With Scateren and Aquanaut I almost went against this, trying to distance myself from that sampled past and arrive at my own preferred sounds, be they all synthetic (like in Dispehrse), or Kontakt instruments (like in Ssyeru) or treated recordings of actual things (like in Resilients).

I've stayed away from hip-hop type sampling for a long time but the OP1 makes me wander back into that sonic territory. I don't think I realised this until I watched this video of Khryo's Live Set sampling MC Solaar. I didn't even realise it was sampled and rearranged. 

A hundred Youtube videos later, I'm here:

First of all, Q-Tip is crazy. This video (desktop only) and this one have all the markings of a genius nerd, of the influential kind I'm only now seeing people acknowledge. 

Take your pick about J-Dilla: here's a great one, or here or here, one really gets the sense that for some people this has been a meaning of life, and for others, also life in a constant haze of inspiration (by proximity), and passing the time unburdened by the modern day's (western) demand for productivity.  Wow, do I miss that.

There's plenty of the "democratic" side of this on Youtube and boy does it make you feel normal - no bling, no expensive studios, just a clever guy, a turntable, and a sampler.

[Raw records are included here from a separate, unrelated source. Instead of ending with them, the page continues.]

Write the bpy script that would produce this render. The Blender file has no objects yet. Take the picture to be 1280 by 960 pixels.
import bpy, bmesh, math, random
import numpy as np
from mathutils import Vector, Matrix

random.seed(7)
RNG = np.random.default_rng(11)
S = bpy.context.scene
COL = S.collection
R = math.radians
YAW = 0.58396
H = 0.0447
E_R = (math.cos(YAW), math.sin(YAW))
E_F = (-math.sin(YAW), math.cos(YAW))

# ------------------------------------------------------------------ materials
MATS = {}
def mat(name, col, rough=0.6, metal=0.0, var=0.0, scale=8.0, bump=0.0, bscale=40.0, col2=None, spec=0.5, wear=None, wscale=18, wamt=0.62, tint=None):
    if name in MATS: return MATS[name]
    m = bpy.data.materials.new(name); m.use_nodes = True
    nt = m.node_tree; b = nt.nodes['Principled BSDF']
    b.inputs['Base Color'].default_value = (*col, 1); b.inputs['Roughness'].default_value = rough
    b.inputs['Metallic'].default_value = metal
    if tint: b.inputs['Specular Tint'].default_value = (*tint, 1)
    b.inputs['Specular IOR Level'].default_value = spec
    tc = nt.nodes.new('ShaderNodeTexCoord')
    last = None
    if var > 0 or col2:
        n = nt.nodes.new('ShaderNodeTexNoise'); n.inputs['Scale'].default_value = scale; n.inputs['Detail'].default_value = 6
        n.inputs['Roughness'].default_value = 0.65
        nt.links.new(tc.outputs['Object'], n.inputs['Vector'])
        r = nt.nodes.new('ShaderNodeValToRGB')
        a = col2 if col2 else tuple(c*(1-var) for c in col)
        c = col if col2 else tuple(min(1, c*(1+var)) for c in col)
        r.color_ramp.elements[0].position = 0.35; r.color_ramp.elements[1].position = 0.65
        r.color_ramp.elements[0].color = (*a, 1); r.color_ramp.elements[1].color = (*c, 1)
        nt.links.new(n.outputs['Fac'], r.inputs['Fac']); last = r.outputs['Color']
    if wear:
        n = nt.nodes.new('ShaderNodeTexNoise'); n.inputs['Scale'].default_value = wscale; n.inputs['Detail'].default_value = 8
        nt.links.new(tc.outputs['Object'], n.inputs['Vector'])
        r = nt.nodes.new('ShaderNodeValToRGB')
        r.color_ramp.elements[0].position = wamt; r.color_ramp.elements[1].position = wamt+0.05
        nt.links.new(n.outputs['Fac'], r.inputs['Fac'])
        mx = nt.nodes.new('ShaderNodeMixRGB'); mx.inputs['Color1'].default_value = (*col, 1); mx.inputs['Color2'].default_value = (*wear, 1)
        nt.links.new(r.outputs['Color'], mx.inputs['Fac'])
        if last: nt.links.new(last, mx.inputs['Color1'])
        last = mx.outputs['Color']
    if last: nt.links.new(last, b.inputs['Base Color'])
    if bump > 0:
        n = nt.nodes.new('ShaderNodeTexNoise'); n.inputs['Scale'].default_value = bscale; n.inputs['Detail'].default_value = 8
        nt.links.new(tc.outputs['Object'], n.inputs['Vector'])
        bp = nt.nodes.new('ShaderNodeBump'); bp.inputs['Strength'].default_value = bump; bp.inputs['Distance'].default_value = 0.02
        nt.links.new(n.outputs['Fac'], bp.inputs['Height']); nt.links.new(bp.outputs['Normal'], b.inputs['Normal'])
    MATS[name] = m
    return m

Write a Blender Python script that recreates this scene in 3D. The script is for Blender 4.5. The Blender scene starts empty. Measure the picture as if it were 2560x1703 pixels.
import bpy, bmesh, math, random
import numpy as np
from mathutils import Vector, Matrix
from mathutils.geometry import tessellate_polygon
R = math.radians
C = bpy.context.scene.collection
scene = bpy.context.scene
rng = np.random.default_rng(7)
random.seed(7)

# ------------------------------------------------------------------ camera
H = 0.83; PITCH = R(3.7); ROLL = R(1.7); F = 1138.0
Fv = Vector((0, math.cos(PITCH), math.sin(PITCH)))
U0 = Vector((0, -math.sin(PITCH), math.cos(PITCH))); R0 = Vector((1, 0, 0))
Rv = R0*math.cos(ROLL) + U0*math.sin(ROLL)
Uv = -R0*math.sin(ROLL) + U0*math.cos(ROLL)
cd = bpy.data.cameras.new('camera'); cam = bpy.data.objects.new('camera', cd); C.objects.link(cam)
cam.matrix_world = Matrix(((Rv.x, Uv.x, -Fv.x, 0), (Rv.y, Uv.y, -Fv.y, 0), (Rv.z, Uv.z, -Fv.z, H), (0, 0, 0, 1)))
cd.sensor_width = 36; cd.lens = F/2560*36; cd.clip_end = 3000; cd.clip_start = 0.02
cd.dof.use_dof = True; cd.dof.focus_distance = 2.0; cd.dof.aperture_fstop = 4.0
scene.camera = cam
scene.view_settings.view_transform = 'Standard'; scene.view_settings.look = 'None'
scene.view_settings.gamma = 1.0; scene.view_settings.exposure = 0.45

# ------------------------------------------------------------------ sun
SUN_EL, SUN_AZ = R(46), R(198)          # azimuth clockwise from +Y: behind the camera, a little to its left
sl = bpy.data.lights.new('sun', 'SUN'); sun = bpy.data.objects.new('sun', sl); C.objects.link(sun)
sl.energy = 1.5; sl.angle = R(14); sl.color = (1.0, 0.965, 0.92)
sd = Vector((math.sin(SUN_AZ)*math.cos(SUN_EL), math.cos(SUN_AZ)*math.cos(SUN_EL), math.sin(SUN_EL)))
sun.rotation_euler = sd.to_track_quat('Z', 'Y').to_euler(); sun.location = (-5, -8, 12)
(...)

And there's a brief record of the much later sampling scene in LA here experiencing the mainstream effect.

Essentially the technique is still the same - curiosity, time, patience, and acceptance of imperfections which are so hard to find in the synth-only world, other than that there is no formula. 

Some early comments on sampling are shameful, regardless of their "correctness". I myself am very interested in what happens when one starts sampling their own music, digging for patterns, ways to recombine material that otherwise wouldn't make the cut, and as a sort of feedback - one's own ideas powering their own idea factory.